Wasserfälle in Zongo
Auf dem Weg zurück nach Kinshasa machen wir einen letzten Halt in Zongo, in einer Lodge mit heißem Wasser und viel Ruhe, die auch Präsident Joseph Kabila zu schätzen weiß. In der Nähe bauen Chinesen an einem seiner Lieblingsprojekte, einem Staudamm. Mit Ingenieur, Beamten vom Migrationsbüro und Sicherheitsbeauftragtem erhalte ich eine ausgiebige Führung über die Baustelle. 260 Chinesen arbeiten dort und in Spitzenzeiten 1500 Kongolesen aus den umliegenden Dörfern. Ob die Ortschaften, wenn das Elektrizitätswerk fertig ist, an das Stromnetz angeschlossen werden oder ob der Strom nur nach Kinshasa fließen wird, ist nicht herauszufinden.
Zehn Minuten von der Lodge entfernt stürzen die Wassermassen des Inkisi in eine Schlucht. Für den Blick auf das Naturschauspiel ist eine Gebühr fällig: Mitten im Wald steht ein Beamter des Umweltministeriums und verlangt Geld. Das Duschen unter den drei 60 Meter hohen Inkisi-Wasserfällen am Seli-Beach ist dagegen erstaunlicherweise gebührenfrei.
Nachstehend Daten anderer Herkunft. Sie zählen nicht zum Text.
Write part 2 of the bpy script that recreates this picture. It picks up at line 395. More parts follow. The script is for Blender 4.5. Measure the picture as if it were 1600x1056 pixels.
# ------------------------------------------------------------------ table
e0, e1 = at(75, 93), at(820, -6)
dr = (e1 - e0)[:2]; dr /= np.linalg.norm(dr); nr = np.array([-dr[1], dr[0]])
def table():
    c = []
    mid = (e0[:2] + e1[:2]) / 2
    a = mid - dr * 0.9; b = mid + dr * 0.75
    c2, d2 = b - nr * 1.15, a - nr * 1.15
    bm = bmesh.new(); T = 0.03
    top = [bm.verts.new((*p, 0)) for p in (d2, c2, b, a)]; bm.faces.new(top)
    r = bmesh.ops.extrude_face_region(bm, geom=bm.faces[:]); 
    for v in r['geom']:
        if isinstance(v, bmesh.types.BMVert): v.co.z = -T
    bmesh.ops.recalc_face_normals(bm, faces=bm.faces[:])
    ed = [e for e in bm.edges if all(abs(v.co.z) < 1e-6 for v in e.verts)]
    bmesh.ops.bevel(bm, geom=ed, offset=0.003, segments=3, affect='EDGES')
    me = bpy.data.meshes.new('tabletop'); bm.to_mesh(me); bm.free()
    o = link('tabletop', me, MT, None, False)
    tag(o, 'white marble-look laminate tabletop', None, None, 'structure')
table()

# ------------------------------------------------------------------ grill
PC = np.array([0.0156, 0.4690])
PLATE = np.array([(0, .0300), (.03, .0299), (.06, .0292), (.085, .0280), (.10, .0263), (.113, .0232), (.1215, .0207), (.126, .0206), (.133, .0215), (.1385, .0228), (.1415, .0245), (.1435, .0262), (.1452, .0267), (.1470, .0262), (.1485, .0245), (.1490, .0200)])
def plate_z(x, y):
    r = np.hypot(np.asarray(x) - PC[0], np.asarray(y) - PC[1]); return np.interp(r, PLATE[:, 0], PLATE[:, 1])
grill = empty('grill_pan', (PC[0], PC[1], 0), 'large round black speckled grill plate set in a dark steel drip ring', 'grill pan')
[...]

Kinshasa zum vorerst letzten Mal
Erholt brechen wir nach Kinshasa auf, verbringen die letzte Nacht in einem kleinen Hotel direkt neben dem teuersten Hotel der Stadt, was den Nachteil hat, dass es keine preiswerten Restaurants in der Nähe gibt und wir zum Abendessen mit ein paar Keksen auskommen müssen.
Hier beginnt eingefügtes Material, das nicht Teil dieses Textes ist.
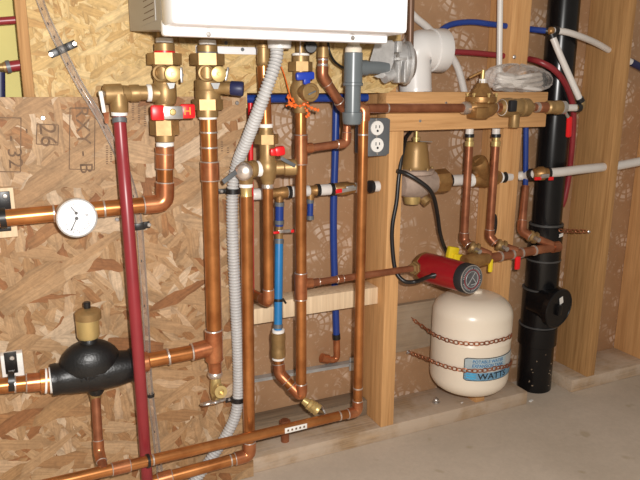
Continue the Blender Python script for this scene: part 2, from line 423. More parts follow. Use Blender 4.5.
# printing on the lower board
st = MB()
def onwall(px, py): return P(px, py, -.0124)
def stampbox(x0, y0, x1, y1, t=.8):
    for a, b in (((x0, y0), (x1, y0+1)), ((x1, y0+1), (x1-.6, y1)), ((x1-.6, y1), (x0-.8, y1-1)), ((x0-.8, y1-1), (x0, y0))):
        p, q = onwall(*a), onwall(*b); d = (q-p).normalized(); n = V((-d.z, 0, d.x))*t*.0008
        st.box((p+q)/2, ((q-p).length, .0003, .0016), (d, Yv, V((-d.z, 0, d.x))))
stampbox(-30, 117, 21, 172); stampbox(37, 124, 58.5, 145); stampbox(70, 108, 95, 170)
def stamptext(s_, px, py, size):
    c = onwall(px, py)     # turned a quarter to the right
    st.text(s_, lambda x, y: c+V((y*.9, -.0002, -x)), size)
stamptext('26', 47.5, 135, .043); stamptext('RXY - B', 83.5, 140, .036); stamptext('- 32', 14, 152, .036); stamptext('-', 28, 131, .03)
for k, (px, y0, y1) in enumerate(((107, 146, 166), (111, 148, 165), (133, 104, 122), (139, 100, 126), (145, 106, 130), (214, 137, 155), (222, 142, 154), (228, 148, 155))):
    for q in range(int((y1-y0)/2.2)):
        p = onwall(px, y0+q*2.2); st.box(p, (.003+R.random()*.002, .0003, .0018))
o = obj('stamp_print', st, 'stamp', w, smooth=False); o['kind'] = 'structure'
# bottom plate in two lengths, cut out around the drain stack
xa = P(243, 470, 0).x; xb = P(527, 400, 0).x; xc = P(572, 384, 0).x
pl = tag(obj('sill_plate', MB().bb((xa, 0, 0), (xb, YB-.001, .038), .002), 'plate'), 'long dusty wooden bottom plate from the strand board to the black drain stack', 'sill plate')
tag(obj('sill_plate', MB().bb((xc, 0, 0), (2.7, YB-.001, .038), .002), 'plate'), 'short dusty wooden bottom plate to the right of the black drain stack', 'sill plate')
# studs and blocks
zb0, zb1 = .765, .850
xp0, xp1 = .752, .7885
tag(obj('wall_stud', MB().bb((xp0, 0, .0385), (xp1, YB-.001, zb0-.0005), .001).bb((xp0, .0385, zb0-.0005), (xp1, YB-.001, 1.1)), 'stud'), 'narrow wooden stud between the grey outlet box and the cream expansion tank', 'stud')
xd0, xd1 = P(509, 60, .042).x, P(509, 60, .042).x+.058
pale_stud = tag(obj('wall_stud', MB().bb((xd0, .042, .0385), (xd1, YB-.001, 1.42), .001), 'stud'), 'pale wooden stud behind the plastic bag, left of the black drain stack', 'stud')
xs1 = 1.475
tag(obj('wall_stud', MB().bb((xs1-.030, 0, .0385), (xs1, YB-.001, 1.45), .001), 'fir'), 'wide brown wooden stud to the right of the black drain stack', 'stud')
xq = P(625, 250, YB).x
tag(obj('wall_stud', MB().bb((xq, 0, .0385), (xq+.038, YB-.001, .86), .001), 'stud'), 'pale wooden stud at the right edge of the photo', 'stud')
tag(obj('wall_stud', MB().bb((P(18, 40, .03).x, .0125, zl-.08), (P(31.5, 40, .013).x, .09, 1.42), .001), 'fir'), 'slim wooden stud at the left edge of the yellow strand board, by the red tubes', 'stud')
bx0, bx1 = P(386, 110, 0).x, P(547, 110, 0).x
tag(obj('crosspiece', MB().bb((bx0, 0, zb0), (bx1, .038, zb1), .0015), 'beam'), 'wooden crosspiece under the white elbow, carrying the upper brass regulator', 'board')
zk0, zk1 = P(330, 311, .03).z, P(330, 294, .03).z
tag(obj('block', MB().bb((P(283, 300, .03).x, .03, zk0), (xp0-.0006, .084, zk1), .0012), 'pale'), 'longer wooden block nailed to the narrow stud behind the copper pipes', 'block')
tag(obj('block', MB().bb((xe+.002, .034, zk0-.006), (P(279, 300, .03).x-.002, .07, zk1-.012), .0012), 'pale'), 'short wooden block behind the sky blue tube, by the strand board edge', 'block')
tag(obj('dusty_area_board', MB().bb((xp1+.001, YB-.016, P(410, 350, YB-.016).z), (1.085, YB-.001, P(410, 304, YB-.016).z)), 'plank'), 'dusty grey area behind the left side of the cream expansion tank', 'plank')  # board standing in for a dusty grey area at the back
tag(obj('back_board', MB().bb((xe+.004, .070, .0386), (xp0-.0006, YB-.001, .080), .0015), 'weathered'), 'dark stained weathered board lying on the bottom plate behind the low copper pipe', 'board')
# galvanised strip low behind the pipes
a, b = P(250, 380, YB-.0018), P(357, 362, YB-.0018); d = (b-a).normalized(); n_ = V((-d.z, 0, d.x))
s_ = thing('metal_track', 'galvanised metal strip low behind the copper pipes', 'strip', b)
obj('web', MB().box((a+b)/2, ((b-a).length, .003, .016), (d, Yv, n_)), 'galv', s_)
obj('lip', MB().box((a+b)/2+n_*.007-Yv*.009, ((b-a).length, .018, .002), (d, Yv, n_)), 'galv', s_)
obj('end_bracket', MB().box(b-d*.012-Yv*.006, (.026, .006, .036), (d, Yv, n_), .001), 'galv', s_)

# ================================================================== WATER HEATER
hx0, hx1 = .2005, .562
zb = P(164, 36.2, -.29).z; zbk = P(129, 34, -.02).z
wh = thing('water_heater', 'white tankless water heater cabinet above the brass valves', 'water heater', (.38, -.15, zb))
obj('chassis', MB().prism([(hx0, -.02, zbk+.005), (hx0, -.27, zb+.010), (hx0, -.289, zb+.003), (hx0, -.289, 1.5), (hx0, -.02, 1.5)], (hx1-hx0, 0, 0)), 'shaded_white', wh)
zc = P(300, 29.5, -.36).z
obj('front_cover', MB().bb((hx0-.001, -.36, zc), (hx1+.001, -.2895, 1.5), .007), 'enamel', wh)
lip = MB().bb((hx0-.001, -.30, zb), (hx1+.001, -.282, zc+.012), .004)
obj('bottom_lip', lip, 'enamel', wh)
for px, py in ((208.5, 34), (352.5, 38)):
    screw(wh, P(px, py, -.3005), r=.0038)
lab = MB(); y0_, y1_ = -.13, -.25
lb = obj('sticker', MB().bb((hx0-.0006, y1_, .955), (hx0, y0_, 1.05)), 'shaded_white', wh)
for k in range(9): lab.bb((hx0-.0009, y1_+.008, .962+k*.009), (hx0-.0006, y0_-.008-.04*R.random(), .9632+k*.009))
obj('print', lab, 'stamp', wh, lb)
obj('flue_motor', MB().lathe((P(311, 47, -.09)), (-.3, -1, -.1), [(-.02, .012), (0, .012), (.003, .010), (.003, .004), (.006, .004), (.006, 0)], 20), 'black', wh)
# bracket strip on the wall
br = thing('wall_bracket', 'white perforated bracket strip behind the second brass valve', 'bracket', P(228, 54, -.004))
obj('plate', MB().bb((P(196, 54, -.004).x, -.004, P(228, 54, -.004).z), (P(260, 54, -.004).x, -.0005, .935), .0008), 'enamel', br)
for px, py in ((242.5, 49.5), (226, 43)): obj('hole', MB().lathe(P(px, py, -.0043), (0, -1, 0), [(0, .0035), (.0006, .0035), (.0006, 0)], 14), 'grey_box', br)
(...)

Der angeblich chaotischste Flughafen Afrikas ist übersichtlich und gut organisiert. Für uns ist eine Ausreisegebühr von 120 USD fällig, inklusive der Gebühren für einen Flughafenmitarbeiter, der die Formalitäten effizient erledigt. Entspannt treten wir die Heimreise an.